↓↓↓

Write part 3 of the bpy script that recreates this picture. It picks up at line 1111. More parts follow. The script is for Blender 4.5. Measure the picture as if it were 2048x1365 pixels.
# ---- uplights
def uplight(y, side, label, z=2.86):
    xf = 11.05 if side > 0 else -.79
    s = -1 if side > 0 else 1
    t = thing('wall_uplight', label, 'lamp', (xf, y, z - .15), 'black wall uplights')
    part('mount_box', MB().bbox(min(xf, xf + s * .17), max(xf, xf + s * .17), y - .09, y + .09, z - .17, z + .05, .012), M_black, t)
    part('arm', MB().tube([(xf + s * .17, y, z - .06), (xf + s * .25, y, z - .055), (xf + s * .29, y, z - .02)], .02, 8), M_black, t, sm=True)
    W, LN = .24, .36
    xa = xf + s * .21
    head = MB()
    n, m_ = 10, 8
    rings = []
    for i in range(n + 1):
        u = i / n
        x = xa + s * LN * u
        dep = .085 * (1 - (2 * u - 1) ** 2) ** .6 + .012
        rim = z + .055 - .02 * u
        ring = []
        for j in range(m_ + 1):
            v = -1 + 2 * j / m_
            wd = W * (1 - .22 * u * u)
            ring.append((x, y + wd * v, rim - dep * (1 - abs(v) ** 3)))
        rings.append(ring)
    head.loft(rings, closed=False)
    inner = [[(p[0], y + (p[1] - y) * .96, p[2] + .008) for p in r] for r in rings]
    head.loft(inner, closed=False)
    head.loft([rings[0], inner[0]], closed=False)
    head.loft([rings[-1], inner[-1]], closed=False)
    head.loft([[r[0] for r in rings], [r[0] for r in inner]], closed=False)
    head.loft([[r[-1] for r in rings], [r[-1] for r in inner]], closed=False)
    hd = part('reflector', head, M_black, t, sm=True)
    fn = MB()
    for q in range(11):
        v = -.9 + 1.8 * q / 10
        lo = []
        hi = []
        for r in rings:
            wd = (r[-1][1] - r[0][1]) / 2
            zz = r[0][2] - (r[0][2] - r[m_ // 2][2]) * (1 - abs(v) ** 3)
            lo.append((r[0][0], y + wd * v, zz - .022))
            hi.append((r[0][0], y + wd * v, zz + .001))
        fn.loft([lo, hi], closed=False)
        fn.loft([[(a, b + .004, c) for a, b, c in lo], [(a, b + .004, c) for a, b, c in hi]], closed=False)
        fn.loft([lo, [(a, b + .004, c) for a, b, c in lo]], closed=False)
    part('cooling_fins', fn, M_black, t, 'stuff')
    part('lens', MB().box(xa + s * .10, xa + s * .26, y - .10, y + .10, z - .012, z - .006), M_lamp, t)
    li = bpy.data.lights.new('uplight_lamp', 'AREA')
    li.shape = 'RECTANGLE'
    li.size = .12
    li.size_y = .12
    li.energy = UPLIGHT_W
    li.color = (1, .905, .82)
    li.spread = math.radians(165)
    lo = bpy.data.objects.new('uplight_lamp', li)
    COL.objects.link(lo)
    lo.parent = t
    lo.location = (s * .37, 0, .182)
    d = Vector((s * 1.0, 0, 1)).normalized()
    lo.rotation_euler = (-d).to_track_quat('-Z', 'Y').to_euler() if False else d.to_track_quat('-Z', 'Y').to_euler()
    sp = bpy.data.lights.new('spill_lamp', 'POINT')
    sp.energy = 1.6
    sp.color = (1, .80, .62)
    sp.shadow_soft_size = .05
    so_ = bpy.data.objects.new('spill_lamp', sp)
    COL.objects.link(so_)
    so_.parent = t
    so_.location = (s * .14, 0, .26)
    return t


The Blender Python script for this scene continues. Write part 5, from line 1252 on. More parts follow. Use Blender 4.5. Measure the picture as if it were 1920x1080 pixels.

↑↑↑

▶ EXERCISE DESCRIPTION
Go through the material and select each line with the string "parts" in it.

▶ ANSWER TO THIS EXERCISE
Write part 3 of the bpy script that recreates this picture. It picks up at line 1111. More parts follow. The script is for Blender 4.5. Measure the picture as if it were 2048x1365 pixels.
The Blender Python script for this scene continues. Write part 5, from line 1252 on. More parts follow. Use Blender 4.5. Measure the picture as if it were 1920x1080 pixels.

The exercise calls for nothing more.